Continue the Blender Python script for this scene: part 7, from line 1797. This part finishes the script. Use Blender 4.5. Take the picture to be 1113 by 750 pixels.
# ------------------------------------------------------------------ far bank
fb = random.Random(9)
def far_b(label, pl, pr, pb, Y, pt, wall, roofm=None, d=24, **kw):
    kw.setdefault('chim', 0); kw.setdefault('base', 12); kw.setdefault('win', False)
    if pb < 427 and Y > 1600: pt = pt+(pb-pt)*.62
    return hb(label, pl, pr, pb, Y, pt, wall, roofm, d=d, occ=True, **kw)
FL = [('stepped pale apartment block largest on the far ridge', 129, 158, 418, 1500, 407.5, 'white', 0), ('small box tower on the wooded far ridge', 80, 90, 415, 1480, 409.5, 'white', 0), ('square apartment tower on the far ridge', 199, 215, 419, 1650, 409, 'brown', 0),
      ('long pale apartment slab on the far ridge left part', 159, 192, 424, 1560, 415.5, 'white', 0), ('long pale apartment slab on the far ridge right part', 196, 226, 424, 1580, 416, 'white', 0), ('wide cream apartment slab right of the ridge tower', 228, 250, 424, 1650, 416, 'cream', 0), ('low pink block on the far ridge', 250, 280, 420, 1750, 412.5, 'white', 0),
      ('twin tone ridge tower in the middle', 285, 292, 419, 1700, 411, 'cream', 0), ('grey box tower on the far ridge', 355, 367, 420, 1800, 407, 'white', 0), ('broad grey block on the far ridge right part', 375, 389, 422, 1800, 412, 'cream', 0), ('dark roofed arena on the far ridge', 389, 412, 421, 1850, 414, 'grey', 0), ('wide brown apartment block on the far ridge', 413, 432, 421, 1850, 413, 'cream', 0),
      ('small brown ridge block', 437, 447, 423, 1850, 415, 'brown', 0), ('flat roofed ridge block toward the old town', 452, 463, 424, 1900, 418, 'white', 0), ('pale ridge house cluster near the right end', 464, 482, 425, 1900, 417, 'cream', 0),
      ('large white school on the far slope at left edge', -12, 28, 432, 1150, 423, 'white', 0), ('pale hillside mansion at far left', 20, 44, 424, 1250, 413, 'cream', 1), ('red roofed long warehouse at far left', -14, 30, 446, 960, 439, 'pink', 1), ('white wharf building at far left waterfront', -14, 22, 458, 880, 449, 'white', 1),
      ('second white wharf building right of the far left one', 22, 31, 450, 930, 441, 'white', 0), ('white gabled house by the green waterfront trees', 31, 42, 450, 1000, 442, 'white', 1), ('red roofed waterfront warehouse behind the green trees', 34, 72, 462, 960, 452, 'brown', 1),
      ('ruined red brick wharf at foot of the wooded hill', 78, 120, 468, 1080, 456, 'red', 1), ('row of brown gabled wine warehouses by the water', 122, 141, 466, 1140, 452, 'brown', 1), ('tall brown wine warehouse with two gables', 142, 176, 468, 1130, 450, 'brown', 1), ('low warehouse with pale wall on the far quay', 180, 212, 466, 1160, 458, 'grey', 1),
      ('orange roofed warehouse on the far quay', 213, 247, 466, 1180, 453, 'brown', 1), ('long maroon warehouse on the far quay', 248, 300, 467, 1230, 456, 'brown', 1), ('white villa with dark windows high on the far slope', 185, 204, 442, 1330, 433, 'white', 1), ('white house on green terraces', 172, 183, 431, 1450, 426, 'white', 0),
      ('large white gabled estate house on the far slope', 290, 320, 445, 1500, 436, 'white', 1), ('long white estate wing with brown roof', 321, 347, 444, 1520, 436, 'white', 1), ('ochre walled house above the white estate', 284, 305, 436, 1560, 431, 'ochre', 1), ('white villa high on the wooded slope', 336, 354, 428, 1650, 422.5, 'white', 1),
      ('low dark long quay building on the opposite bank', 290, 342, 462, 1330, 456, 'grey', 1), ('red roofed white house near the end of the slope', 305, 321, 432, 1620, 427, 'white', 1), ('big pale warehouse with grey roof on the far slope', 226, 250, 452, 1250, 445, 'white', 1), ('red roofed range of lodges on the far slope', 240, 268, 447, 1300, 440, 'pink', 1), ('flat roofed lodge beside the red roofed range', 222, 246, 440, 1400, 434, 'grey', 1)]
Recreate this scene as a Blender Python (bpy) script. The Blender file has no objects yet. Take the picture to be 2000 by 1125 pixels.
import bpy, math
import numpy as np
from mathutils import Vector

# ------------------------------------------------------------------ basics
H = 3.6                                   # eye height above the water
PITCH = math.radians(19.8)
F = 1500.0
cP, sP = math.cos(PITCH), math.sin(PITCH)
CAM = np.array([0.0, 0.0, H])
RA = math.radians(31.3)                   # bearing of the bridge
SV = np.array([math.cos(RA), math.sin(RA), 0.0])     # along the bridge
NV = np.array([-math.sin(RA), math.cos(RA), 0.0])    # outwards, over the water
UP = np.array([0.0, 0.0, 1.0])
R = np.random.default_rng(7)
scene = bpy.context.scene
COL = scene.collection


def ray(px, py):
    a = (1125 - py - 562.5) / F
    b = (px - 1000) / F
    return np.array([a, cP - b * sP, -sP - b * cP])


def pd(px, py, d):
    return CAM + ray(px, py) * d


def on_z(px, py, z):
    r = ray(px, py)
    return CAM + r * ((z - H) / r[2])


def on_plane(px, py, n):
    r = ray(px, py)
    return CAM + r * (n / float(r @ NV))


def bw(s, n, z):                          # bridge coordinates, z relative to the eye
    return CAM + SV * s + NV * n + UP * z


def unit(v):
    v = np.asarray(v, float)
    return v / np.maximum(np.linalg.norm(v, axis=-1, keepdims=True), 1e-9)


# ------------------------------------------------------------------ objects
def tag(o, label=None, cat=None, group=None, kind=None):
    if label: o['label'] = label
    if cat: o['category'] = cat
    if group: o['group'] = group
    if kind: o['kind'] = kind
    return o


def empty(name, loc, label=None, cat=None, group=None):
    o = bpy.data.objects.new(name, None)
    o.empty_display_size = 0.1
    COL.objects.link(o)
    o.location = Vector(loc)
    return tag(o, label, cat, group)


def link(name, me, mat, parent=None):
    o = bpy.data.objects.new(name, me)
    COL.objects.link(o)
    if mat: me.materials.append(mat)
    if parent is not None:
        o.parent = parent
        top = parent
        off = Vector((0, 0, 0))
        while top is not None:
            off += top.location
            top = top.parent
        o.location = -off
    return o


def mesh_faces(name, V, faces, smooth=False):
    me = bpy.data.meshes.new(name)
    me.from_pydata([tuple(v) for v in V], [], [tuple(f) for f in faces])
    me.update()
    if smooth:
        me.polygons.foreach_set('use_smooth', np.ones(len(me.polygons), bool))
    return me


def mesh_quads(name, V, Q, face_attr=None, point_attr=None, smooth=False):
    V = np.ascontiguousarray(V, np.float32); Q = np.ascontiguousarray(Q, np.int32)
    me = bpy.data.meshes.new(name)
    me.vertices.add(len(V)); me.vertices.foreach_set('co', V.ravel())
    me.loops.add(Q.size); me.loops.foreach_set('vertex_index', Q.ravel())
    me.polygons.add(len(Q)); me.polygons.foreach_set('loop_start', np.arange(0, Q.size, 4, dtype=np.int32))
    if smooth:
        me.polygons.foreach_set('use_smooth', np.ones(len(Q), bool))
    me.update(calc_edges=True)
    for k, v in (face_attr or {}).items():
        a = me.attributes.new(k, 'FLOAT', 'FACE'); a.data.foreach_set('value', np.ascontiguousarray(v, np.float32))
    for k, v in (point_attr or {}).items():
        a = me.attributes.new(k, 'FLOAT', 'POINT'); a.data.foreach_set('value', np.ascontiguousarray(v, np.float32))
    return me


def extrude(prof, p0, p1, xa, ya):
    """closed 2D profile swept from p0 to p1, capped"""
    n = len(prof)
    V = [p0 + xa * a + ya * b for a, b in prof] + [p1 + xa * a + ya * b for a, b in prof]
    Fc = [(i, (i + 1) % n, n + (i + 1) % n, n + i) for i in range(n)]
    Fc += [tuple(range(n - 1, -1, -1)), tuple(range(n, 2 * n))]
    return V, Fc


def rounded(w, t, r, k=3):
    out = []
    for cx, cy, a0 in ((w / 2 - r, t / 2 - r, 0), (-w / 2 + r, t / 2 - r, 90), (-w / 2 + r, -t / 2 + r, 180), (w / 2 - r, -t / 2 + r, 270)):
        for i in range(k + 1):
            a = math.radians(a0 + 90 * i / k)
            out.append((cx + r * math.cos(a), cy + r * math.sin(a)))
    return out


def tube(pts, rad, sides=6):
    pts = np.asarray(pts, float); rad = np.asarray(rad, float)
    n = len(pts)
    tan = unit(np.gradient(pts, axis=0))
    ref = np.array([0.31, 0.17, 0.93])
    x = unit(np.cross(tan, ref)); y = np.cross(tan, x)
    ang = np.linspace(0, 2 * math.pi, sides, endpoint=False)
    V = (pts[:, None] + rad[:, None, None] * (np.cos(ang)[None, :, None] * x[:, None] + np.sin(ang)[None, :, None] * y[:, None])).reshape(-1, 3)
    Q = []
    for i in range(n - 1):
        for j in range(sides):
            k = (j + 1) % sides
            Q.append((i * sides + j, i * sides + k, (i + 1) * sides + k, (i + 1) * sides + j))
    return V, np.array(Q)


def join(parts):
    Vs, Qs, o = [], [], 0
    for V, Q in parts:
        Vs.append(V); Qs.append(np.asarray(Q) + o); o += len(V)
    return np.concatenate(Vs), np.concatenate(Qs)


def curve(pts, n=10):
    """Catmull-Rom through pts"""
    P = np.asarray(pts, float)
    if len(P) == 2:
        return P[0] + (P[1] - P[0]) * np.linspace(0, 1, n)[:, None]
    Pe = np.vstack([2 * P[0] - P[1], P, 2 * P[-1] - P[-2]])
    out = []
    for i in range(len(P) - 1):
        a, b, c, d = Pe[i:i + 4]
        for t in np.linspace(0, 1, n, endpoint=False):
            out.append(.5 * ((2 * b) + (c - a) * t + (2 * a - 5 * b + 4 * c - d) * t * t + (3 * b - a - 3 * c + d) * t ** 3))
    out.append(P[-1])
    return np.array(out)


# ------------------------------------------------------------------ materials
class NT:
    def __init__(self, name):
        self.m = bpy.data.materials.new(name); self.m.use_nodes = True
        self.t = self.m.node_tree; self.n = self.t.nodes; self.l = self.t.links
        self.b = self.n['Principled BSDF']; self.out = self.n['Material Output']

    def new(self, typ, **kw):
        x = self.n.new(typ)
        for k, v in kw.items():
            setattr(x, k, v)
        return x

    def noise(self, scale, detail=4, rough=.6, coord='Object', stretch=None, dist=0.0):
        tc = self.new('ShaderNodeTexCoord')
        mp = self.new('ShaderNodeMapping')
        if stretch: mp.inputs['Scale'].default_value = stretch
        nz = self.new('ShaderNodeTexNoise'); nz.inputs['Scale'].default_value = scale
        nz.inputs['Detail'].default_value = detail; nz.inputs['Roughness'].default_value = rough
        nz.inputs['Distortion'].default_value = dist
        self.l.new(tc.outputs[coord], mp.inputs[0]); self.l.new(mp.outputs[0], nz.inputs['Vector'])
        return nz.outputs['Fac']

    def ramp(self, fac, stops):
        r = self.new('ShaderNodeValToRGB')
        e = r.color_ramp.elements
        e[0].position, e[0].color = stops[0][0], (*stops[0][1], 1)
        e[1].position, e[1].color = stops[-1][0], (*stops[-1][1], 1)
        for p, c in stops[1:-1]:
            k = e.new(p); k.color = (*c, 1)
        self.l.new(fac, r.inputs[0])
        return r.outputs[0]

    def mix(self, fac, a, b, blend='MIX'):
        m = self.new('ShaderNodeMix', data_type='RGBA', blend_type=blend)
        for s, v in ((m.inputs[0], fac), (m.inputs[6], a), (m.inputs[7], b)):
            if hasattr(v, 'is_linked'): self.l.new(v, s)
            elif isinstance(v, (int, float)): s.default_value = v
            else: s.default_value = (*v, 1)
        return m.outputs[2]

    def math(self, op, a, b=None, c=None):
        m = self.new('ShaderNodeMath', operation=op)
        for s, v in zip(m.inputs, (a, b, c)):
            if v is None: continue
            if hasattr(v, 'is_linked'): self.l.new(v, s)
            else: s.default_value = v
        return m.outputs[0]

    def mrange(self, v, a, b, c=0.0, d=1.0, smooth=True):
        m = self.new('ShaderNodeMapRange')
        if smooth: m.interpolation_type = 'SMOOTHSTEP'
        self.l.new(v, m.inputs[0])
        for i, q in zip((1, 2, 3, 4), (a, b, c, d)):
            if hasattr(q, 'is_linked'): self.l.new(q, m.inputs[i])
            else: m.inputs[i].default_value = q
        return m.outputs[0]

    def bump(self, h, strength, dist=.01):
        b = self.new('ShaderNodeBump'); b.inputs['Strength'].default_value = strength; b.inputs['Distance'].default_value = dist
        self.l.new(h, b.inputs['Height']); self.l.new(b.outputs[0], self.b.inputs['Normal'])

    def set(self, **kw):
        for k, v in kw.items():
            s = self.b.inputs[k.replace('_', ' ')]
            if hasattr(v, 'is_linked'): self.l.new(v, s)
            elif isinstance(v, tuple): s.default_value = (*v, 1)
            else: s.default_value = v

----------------

• GIVEN EXERCISE
Copy exactly the lines from the line with "Recreate this scene" up to and including the line with "from mathutils import Vector", and no other lines.

• TASK RESULT
Recreate this scene as a Blender Python (bpy) script. The Blender file has no objects yet. Take the picture to be 2000 by 1125 pixels.
import bpy, math
import numpy as np
from mathutils import Vector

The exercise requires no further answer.